Eine weiterer Sachverhalt eröffnete sich in der griechischen Hauptstadt im Verlauf der Demo-Parade, zu der wir wenngleich in den Abendstunden, aber zu Beginn dennoch in schattenloser Gluthitze antraten, so dass sich manch eine*r um ein Haar die Perücke vom Kopf schwitzte.

Auch wenn sich die Benennung in den vergangenen Jahren gewandelt hat, kommen die Aufzüge durch die deutschen Innenstädte gewogen nach den Verhältnissen von Zuschauenden und Teilnehmenden doch eher Paraden oder Festumzügen gleich.

Einige laufen mit und sehr, sehr viele stehen Spalier, schauen zu und freuen sich.

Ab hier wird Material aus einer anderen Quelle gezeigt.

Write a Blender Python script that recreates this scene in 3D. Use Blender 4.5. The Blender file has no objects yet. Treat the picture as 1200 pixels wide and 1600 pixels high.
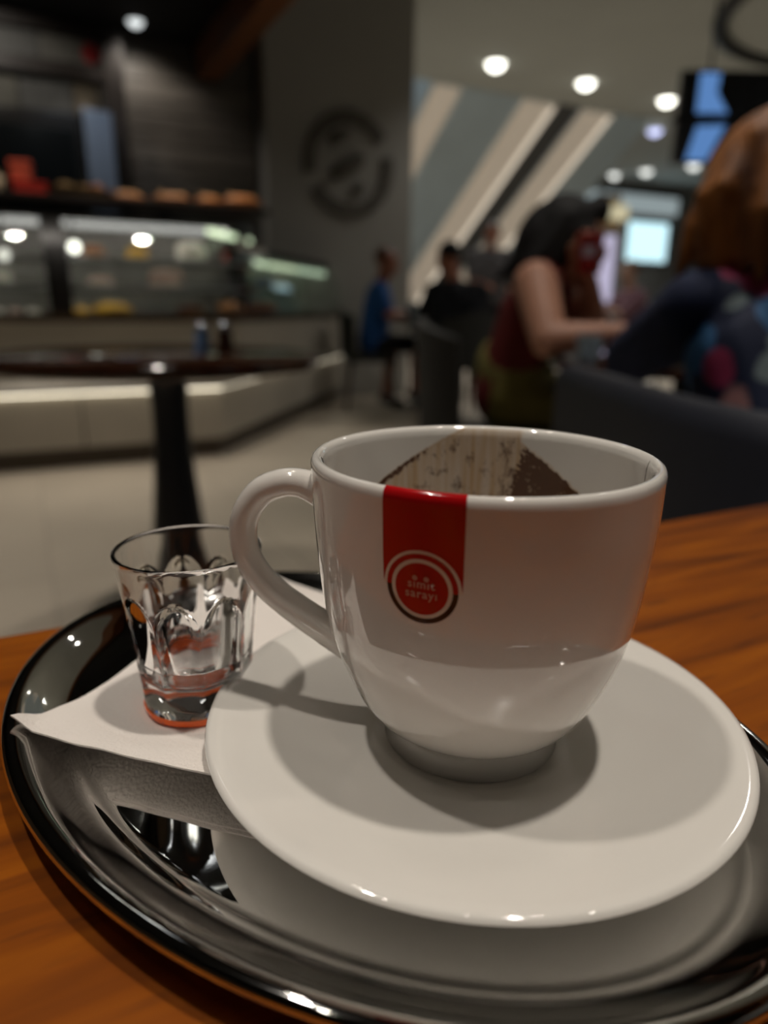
import bpy, bmesh, math, random
from mathutils import Vector, Matrix, noise
PI = math.pi
random.seed(7)

# ------------------------------------------------------------------ camera, world, lights, exposure
# World axes are the room's: X runs along the pastry counter, Y towards the back wall, Z up.
# The camera looks YAW degrees to the right of +Y.
YAW, PITCH, ROLL = 27.0, 16.5, 0.7
CAM_Z = 0.8765
F_PX = 1090.0
_ca, _sa = math.cos(math.radians(YAW)), math.sin(math.radians(YAW))


def W(x, y, z=None):
    """point given right of / ahead of the viewer's seat (metres) -> room coordinates"""
    p = (x * _ca + y * _sa, -x * _sa + y * _ca)
    return p if z is None else Vector((p[0], p[1], z))


sc = bpy.context.scene
COL = sc.collection
_p, _r = math.radians(PITCH), math.radians(ROLL)
_fwd = Vector((0, math.cos(_p), -math.sin(_p)))
_right = Vector((1, 0, 0))
_up = _right.cross(_fwd)
_R = math.cos(_r) * _right + math.sin(_r) * _up
_U = math.cos(_r) * _up - math.sin(_r) * _right
_rz = Matrix.Rotation(-math.radians(YAW), 3, 'Z')
_R, _U, _F = _rz @ _R, _rz @ _U, _rz @ _fwd
cam_d = bpy.data.cameras.new('camera')
cam = bpy.data.objects.new('camera', cam_d)
COL.objects.link(cam)
cam.matrix_world = Matrix(((_R.x, _U.x, -_F.x, 0), (_R.y, _U.y, -_F.y, 0), (_R.z, _U.z, -_F.z, CAM_Z), (0, 0, 0, 1)))
cam_d.sensor_fit = 'VERTICAL'
cam_d.sensor_height = 36.0
cam_d.lens = 36.0 * F_PX / 1600.0
cam_d.clip_start = 0.01
cam_d.clip_end = 100
cam_d.dof.use_dof = True
cam_d.dof.focus_distance = 0.176
cam_d.dof.aperture_fstop = 6.6
sc.camera = cam

wd = bpy.data.worlds.new('world')
sc.world = wd
wd.use_nodes = True
wd.node_tree.nodes['Background'].inputs[0].default_value = (0.75, 0.72, 0.65, 1)
wd.node_tree.nodes['Background'].inputs[1].default_value = 0.14

sc.view_settings.view_transform = 'Standard'
sc.view_settings.look = 'None'
sc.view_settings.exposure = 0.0
sc.view_settings.gamma = 1.0
sc.view_settings.use_curve_mapping = False
sc.cycles.use_denoising = True
sc.cycles.max_bounces = 24
sc.cycles.transmission_bounces = 24
sc.cycles.sample_clamp_indirect = 6.0


def spot(x, y, z, watts, size_deg, radius, color, tx=None, ty=None, tz=0.0, blend=0.6):
    d = bpy.data.lights.new('spotlight_lamp', 'SPOT')
    d.energy = watts
    d.spot_size = math.radians(size_deg)
    d.spot_blend = blend
    d.shadow_soft_size = radius
    d.color = color
    o = bpy.data.objects.new('spotlight_lamp', d)
    COL.objects.link(o)
    o.location = (x, y, z)
    t = Vector((x if tx is None else tx, y if ty is None else ty, tz))
    o.rotation_euler = (t - Vector((x, y, z))).to_track_quat('-Z', 'Y').to_euler()
    return o


def area(x, y, z, sx, sy, watts, color, target):
    d = bpy.data.lights.new('area_lamp', 'AREA')
    d.shape = 'RECTANGLE'
    d.size, d.size_y = sx, sy
    d.energy = watts
    d.color = color
    o = bpy.data.objects.new('area_lamp', d)
    COL.objects.link(o)
    o.location = (x, y, z)
    o.rotation_euler = (Vector(target) - Vector((x, y, z))).to_track_quat('-Z', 'Y').to_euler()
    return o


WARM = (1.0, 0.92, 0.82)
NEUT = (1.0, 0.96, 0.90)
# spotlights in the dark cafe ceiling: two over the table, some over the floor, others added to brighten dim things
spot(0.38, -0.02, 2.86, 78, 60, 0.045, WARM)
spot(-0.43, 0.51, 2.86, 52, 60, 0.045, WARM)
spot(-1.3, 1.2, 2.86, 45, 75, 0.045, WARM)
spot(1.15, 0.75, 2.86, 34, 50, 0.045, WARM)  # unseen lamp, added to brighten the auburn hair and floral top
spot(1.30, 1.45, 2.86, 60, 50, 0.045, WARM)  # added lamp without a fixture, lightens the woman in red
for _x, _y in ((-0.15, -0.30), (0.75, 0.35), (0.05, 1.05), (0.85, -0.45), (-0.75, 0.05)):      # weak accent spots
    spot(_x, _y, 2.86, 3.5, 70, 0.03, WARM)
spot(-0.5, 2.2, 2.86, 82, 75, 0.045, WARM)
spot(0.44, 2.81, 2.84, 48, 75, 0.045, WARM)
spot(-1.2, 3.9, 2.86, 22, 75, 0.045, WARM)
spot(0.95, 4.45, 2.86, 95, 60, 0.045, WARM)  # unseen lamp added to light the loaves on the raised shelf
spot(0.05, 4.3, 2.86, 60, 55, 0.045, WARM)  # another added one, brightens the red cartons
spot(-0.1, 5.6, 2.86, 22, 100, 0.045, WARM, 0.1, 6.5, 2.0)  # added wall-wash that lifts the menu boards out of the dark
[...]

Das ist auch gut so, denn eine Demonstration erreicht ihren Sinn der Wortbedeutung nach, wenn jemand etwas zeigt und jemand anderes zusieht (und im besten Falle versteht).

Die zurückliegenden Jahrzehnte der griechischen Geschichte drängten den Menschen eine überreichliche Zahl von Anlässen auf, um ihre Meinungen auf den Straßen zum Ausdruck zu bringen.

Diesen Hintergrund vorangestellt überrascht es nun nicht mehr, dass auf dem Athener CSD im Grunde alle auf dem Festplatz anwesenden am Demo-Umzug teilnahmen, obgleich es nur eine Handvoll eigenständiger Gruppen gab.

Damit war die Abteilung der frei der Musik hinterher Tanzenden die mit Abstand größte.

Die Begeisterung über die große Beteiligung ist in der Rückschau jäh dahin, wenn man sich bewusst macht, dass kaum Zuschauer*innen den Saum für den Umzug stellten. Manchmal gar niemand.

Auch das ist ein Statement.

Wenngleich es sich nun so liest: Nicht alles was hinkt ist ein Vergleich. Der Frankfurter CSD ist fast viermal so alt wie der Athener und entsprechend etabliert.

Es zeigt aber, dass sich das Spannungsfeld in der Pride-Saison nicht allein am Verhältnis von Party und Politik abzirkeln lässt.